Dice Jesús Fernández Santos, rememorando a Gaudí cuando comenzó a hablar con el obispo Grau, de Astorga, amigo suyo de Reus, de la construcción del palacio episcopal: «Como sus sueños cabalgaban más deprisa que las realidades». Y eso es lo que nos debía suceder. Nuestros sueños se nos adelantaban. Aunque fuéramos esclavos de la realidad, no dejábamos de jugar. Un beso no era sino una manifestación pura del azar.

Cualquiera te podía sorprender y amenazarte con contárselo al Sr. Cura que te negaría la comunión. El propio Escarpinones, que, como dice Salvador Espríu en un cuento titulado ‘Mariángela la herbolaria’: «Poseía el optimismo de quien se gana espléndidamente la vida» podía hacer su aparición y agarrarnos por el cuello amenazándonos con llevarnos a casa y delatarnos a nuestras madres sin piedad. No lo hizo jamás. Tal vez sabía ya lo que nosotros aprendimos después: que monja, o fraile, o titiritale, qué más da. Rosa, roja, o blanca, amapola es y será. Así aquella infancia, entre peligrosos juegos del azar. Pero, en todo caso, mucho mejor que la de estos pobres diablillos que este año, al entrar a clase, tienen que lavarse bien las manos y sujetarse la mascarilla y guardar una distancia suficiente como para no poder llegar a darse un abrazo de amistad.

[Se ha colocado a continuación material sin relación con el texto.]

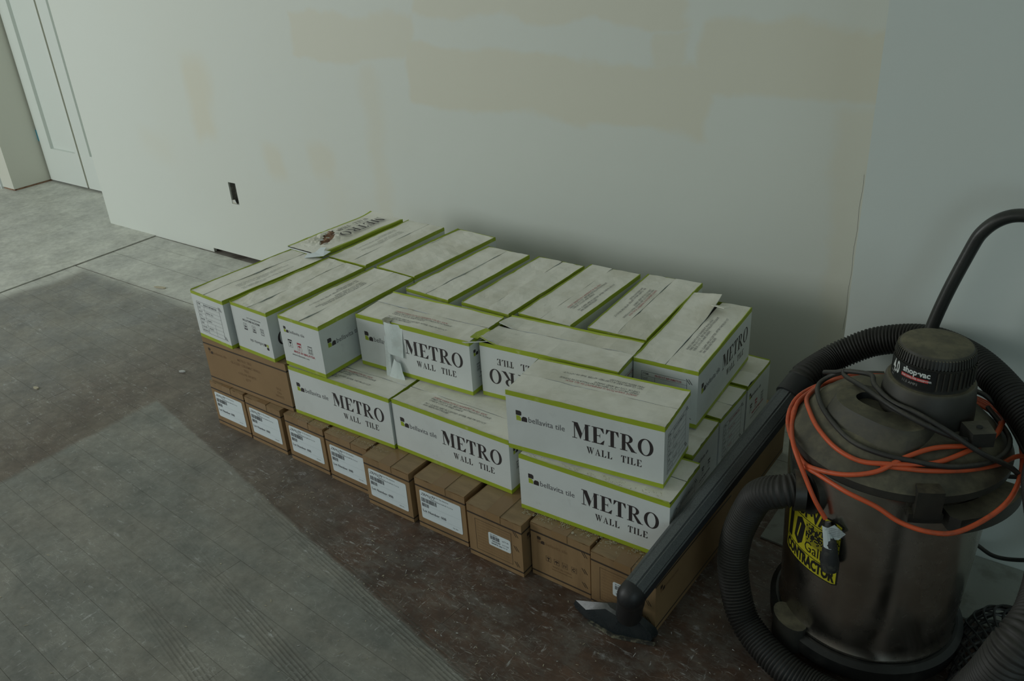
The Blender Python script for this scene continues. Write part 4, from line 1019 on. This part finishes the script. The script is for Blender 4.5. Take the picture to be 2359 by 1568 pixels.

Lo que sí se aprendía para siempre era a callar. Como dice Noemí Sabugal en el prefacio de su recientísimo y precioso libro ‘Hijos del carbón’ publicado por Alfaguara: «El lenguaje del silencio en las familias se aprende pronto». Pero aprender jugando dicen los pedagogos que es el ‘desiderátum’ y eso lo sabíamos entonces ya antes de hacer la primera comunión. Ninguno de aquellos niños reveló, ni siquiera bajo secreto de confesión, haberle dado un beso a ninguna de aquellas niñas que, vestidas de blanco, se levantaban del reclinatorio para recitar: «Como soy tan pequeñita, y tengo tan poquita voz, tan solo puedo decir: Viva la Madre de Dios» Monjas y frailes no hubo muchos. Titiritales siempre los habrá.